On the surface, this makes for a peculiar comparison, as the EU is set apart from the others by its very nature; in a common estimation, not least from the Union itself, it is sui generis. To those who already had doubts about such a comparison, he began by explaining that comparing a political union with states should not be discounted entirely, because states are not that identical to begin with. In any case, he focused on how these actors practiced politics in the international arena – the different ways in which their imperial natures are played out on the global stage and their geopolitical ambitions. China, the United States and Russia were chosen because these actors were the largest and most influential actors in international politics in the current age, and size certainly matters as they are sources of power. What is more important though is how such power is applied politically on the international stage.

One characteristic that sets the EU apart, and which explains its nature when acting internationally, is in its structural arrangement. Unlike the others, the EU is not a state, and as such does not have the characteristics states usually have, such as a defined centre of authority, which is why it has to rely more on flexible governance arrangements. In normative terms though, the EU is actually rather similar to the other states compared, as they all have civilising missions with accompanying legitimising strategies, although the nature of them are very different from each other. In his opinion, the EU is not unique in thinking it is a force for good, and is similar to the three other actors, who all justify their actions in noble terms. By using these strategies, they have been able to manipulate the politics of states which are supposed to be independent.

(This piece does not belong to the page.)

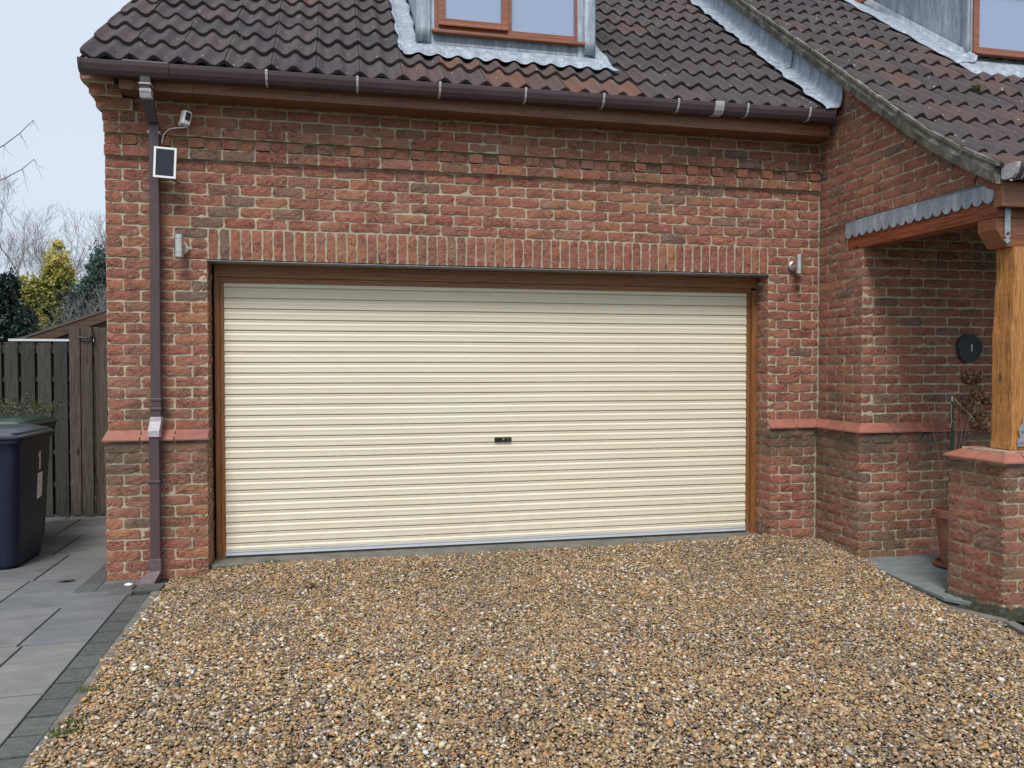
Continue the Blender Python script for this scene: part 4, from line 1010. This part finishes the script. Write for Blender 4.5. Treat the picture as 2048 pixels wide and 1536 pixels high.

Many observers point out the lack of a military and its decentralised nature as potential obstacles to the EU exerting its influence on the emerging international system, but Prof Zielonka does not see this as a liability. He explained that without a military, it is less feared and its decentralised nature helps it to deal with the diversity within its borders. Influence is exerted instead by constraining domestic action and by extending the acquis communataire, a set of binding rules that must be wholly adopted by candidate states in exchange for admission to the Union. Its strength lies in its attractiveness as a large market, and prospects of membership and market access. In extending its reach and influence, the periphery also gradually adopts EU norms and standards, especially states that enter into loose partnerships with the EU. Prof Zielonka calls this process a “more sophisticated kind of imperial politics” as it does not take away sovereignty but rather, constrains it through conditionality and other legal tools.

EU might be sui generis in nature, but it behaves just like any other state in the international arena, and despite (or perhaps because of) its lack of a central government and military, it still manages to project its ambitions and values exert influence beyond its borders, as well as constrain the decisions of states within its borders. Prof Zielonka concluded by saying that the EU, the United States, China and Russia are all not that different, and that because they compete in the same spaces and spheres, they adopt similar strategies, and that even though they might deny this, they all look, and behave like empires. Perhaps then, the EU should be judged with the same standards the behaviour of states like the United States, Russia, or China is judged by.